* _Short problem_
Retype all the records with nothing changed.

* _Data for this exercise_
^^^^^^^^

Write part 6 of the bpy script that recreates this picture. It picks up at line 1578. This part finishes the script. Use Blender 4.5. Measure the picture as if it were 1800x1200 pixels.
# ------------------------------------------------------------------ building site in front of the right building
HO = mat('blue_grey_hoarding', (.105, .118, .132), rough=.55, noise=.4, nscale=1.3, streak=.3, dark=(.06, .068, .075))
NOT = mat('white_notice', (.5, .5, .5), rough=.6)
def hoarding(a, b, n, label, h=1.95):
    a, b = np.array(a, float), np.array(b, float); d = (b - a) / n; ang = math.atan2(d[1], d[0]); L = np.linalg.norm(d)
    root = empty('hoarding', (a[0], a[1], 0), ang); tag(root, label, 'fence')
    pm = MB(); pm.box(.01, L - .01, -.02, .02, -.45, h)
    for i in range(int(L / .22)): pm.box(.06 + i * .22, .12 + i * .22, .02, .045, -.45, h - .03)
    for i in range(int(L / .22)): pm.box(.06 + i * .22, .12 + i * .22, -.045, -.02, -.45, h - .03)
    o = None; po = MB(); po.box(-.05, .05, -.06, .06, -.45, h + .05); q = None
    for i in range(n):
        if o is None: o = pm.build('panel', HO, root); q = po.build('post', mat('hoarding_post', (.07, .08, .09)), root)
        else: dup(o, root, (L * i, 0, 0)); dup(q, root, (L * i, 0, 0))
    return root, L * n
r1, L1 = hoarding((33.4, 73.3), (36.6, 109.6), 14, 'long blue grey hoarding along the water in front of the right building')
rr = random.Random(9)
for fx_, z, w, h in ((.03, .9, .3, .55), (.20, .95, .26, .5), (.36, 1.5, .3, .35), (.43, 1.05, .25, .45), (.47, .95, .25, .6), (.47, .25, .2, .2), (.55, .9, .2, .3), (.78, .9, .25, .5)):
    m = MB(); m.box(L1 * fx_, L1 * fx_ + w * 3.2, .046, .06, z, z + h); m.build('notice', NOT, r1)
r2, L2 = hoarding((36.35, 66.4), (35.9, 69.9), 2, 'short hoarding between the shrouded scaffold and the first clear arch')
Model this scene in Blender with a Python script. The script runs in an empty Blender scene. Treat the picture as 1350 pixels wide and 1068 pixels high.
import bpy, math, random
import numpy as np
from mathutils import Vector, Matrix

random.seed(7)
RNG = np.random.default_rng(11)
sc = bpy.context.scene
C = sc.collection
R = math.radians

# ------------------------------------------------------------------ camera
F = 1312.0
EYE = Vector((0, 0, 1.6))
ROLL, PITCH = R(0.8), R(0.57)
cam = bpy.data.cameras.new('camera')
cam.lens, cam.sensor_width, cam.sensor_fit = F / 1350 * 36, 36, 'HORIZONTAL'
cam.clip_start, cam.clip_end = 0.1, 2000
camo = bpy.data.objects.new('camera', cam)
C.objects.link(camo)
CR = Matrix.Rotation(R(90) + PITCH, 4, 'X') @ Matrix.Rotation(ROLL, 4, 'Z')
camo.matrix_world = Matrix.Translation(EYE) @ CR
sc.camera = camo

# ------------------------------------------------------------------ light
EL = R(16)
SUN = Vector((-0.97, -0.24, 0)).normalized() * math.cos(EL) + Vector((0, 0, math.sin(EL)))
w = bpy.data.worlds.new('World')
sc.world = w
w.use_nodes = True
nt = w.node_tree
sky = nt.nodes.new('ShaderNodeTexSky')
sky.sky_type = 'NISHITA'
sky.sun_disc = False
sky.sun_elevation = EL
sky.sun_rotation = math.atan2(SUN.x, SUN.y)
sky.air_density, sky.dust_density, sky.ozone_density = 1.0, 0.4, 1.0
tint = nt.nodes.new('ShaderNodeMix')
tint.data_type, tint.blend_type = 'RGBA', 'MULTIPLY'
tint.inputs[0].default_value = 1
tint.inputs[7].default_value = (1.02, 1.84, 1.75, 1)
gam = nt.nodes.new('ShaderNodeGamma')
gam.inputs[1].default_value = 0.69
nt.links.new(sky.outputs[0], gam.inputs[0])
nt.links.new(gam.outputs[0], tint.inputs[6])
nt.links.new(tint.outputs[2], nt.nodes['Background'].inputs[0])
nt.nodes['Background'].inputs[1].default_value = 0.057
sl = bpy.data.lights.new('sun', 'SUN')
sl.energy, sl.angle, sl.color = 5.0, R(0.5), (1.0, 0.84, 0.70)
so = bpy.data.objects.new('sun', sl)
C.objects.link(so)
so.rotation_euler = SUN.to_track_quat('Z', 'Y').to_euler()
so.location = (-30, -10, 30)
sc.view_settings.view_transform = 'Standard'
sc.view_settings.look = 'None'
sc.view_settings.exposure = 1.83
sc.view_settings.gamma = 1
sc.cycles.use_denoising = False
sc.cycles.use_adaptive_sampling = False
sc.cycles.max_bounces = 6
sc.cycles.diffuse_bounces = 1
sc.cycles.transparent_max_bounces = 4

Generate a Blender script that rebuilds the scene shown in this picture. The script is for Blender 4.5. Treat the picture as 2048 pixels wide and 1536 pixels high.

^^^^^^^^

* _Task result_
Write part 6 of the bpy script that recreates this picture. It picks up at line 1578. This part finishes the script. Use Blender 4.5. Measure the picture as if it were 1800x1200 pixels.
# ------------------------------------------------------------------ building site in front of the right building
HO = mat('blue_grey_hoarding', (.105, .118, .132), rough=.55, noise=.4, nscale=1.3, streak=.3, dark=(.06, .068, .075))
NOT = mat('white_notice', (.5, .5, .5), rough=.6)
def hoarding(a, b, n, label, h=1.95):
    a, b = np.array(a, float), np.array(b, float); d = (b - a) / n; ang = math.atan2(d[1], d[0]); L = np.linalg.norm(d)
    root = empty('hoarding', (a[0], a[1], 0), ang); tag(root, label, 'fence')
    pm = MB(); pm.box(.01, L - .01, -.02, .02, -.45, h)
    for i in range(int(L / .22)): pm.box(.06 + i * .22, .12 + i * .22, .02, .045, -.45, h - .03)
    for i in range(int(L / .22)): pm.box(.06 + i * .22, .12 + i * .22, -.045, -.02, -.45, h - .03)
    o = None; po = MB(); po.box(-.05, .05, -.06, .06, -.45, h + .05); q = None
    for i in range(n):
        if o is None: o = pm.build('panel', HO, root); q = po.build('post', mat('hoarding_post', (.07, .08, .09)), root)
        else: dup(o, root, (L * i, 0, 0)); dup(q, root, (L * i, 0, 0))
    return root, L * n
r1, L1 = hoarding((33.4, 73.3), (36.6, 109.6), 14, 'long blue grey hoarding along the water in front of the right building')
rr = random.Random(9)
for fx_, z, w, h in ((.03, .9, .3, .55), (.20, .95, .26, .5), (.36, 1.5, .3, .35), (.43, 1.05, .25, .45), (.47, .95, .25, .6), (.47, .25, .2, .2), (.55, .9, .2, .3), (.78, .9, .25, .5)):
    m = MB(); m.box(L1 * fx_, L1 * fx_ + w * 3.2, .046, .06, z, z + h); m.build('notice', NOT, r1)
r2, L2 = hoarding((36.35, 66.4), (35.9, 69.9), 2, 'short hoarding between the shrouded scaffold and the first clear arch')
Model this scene in Blender with a Python script. The script runs in an empty Blender scene. Treat the picture as 1350 pixels wide and 1068 pixels high.
import bpy, math, random
import numpy as np
from mathutils import Vector, Matrix

random.seed(7)
RNG = np.random.default_rng(11)
sc = bpy.context.scene
C = sc.collection
R = math.radians

# ------------------------------------------------------------------ camera
F = 1312.0
EYE = Vector((0, 0, 1.6))
ROLL, PITCH = R(0.8), R(0.57)
cam = bpy.data.cameras.new('camera')
cam.lens, cam.sensor_width, cam.sensor_fit = F / 1350 * 36, 36, 'HORIZONTAL'
cam.clip_start, cam.clip_end = 0.1, 2000
camo = bpy.data.objects.new('camera', cam)
C.objects.link(camo)
CR = Matrix.Rotation(R(90) + PITCH, 4, 'X') @ Matrix.Rotation(ROLL, 4, 'Z')
camo.matrix_world = Matrix.Translation(EYE) @ CR
sc.camera = camo

# ------------------------------------------------------------------ light
EL = R(16)
SUN = Vector((-0.97, -0.24, 0)).normalized() * math.cos(EL) + Vector((0, 0, math.sin(EL)))
w = bpy.data.worlds.new('World')
sc.world = w
w.use_nodes = True
nt = w.node_tree
sky = nt.nodes.new('ShaderNodeTexSky')
sky.sky_type = 'NISHITA'
sky.sun_disc = False
sky.sun_elevation = EL
sky.sun_rotation = math.atan2(SUN.x, SUN.y)
sky.air_density, sky.dust_density, sky.ozone_density = 1.0, 0.4, 1.0
tint = nt.nodes.new('ShaderNodeMix')
tint.data_type, tint.blend_type = 'RGBA', 'MULTIPLY'
tint.inputs[0].default_value = 1
tint.inputs[7].default_value = (1.02, 1.84, 1.75, 1)
gam = nt.nodes.new('ShaderNodeGamma')
gam.inputs[1].default_value = 0.69
nt.links.new(sky.outputs[0], gam.inputs[0])
nt.links.new(gam.outputs[0], tint.inputs[6])
nt.links.new(tint.outputs[2], nt.nodes['Background'].inputs[0])
nt.nodes['Background'].inputs[1].default_value = 0.057
sl = bpy.data.lights.new('sun', 'SUN')
sl.energy, sl.angle, sl.color = 5.0, R(0.5), (1.0, 0.84, 0.70)
so = bpy.data.objects.new('sun', sl)
C.objects.link(so)
so.rotation_euler = SUN.to_track_quat('Z', 'Y').to_euler()
so.location = (-30, -10, 30)
sc.view_settings.view_transform = 'Standard'
sc.view_settings.look = 'None'
sc.view_settings.exposure = 1.83
sc.view_settings.gamma = 1
sc.cycles.use_denoising = False
sc.cycles.use_adaptive_sampling = False
sc.cycles.max_bounces = 6
sc.cycles.diffuse_bounces = 1
sc.cycles.transparent_max_bounces = 4

Generate a Blender script that rebuilds the scene shown in this picture. The script is for Blender 4.5. Treat the picture as 2048 pixels wide and 1536 pixels high.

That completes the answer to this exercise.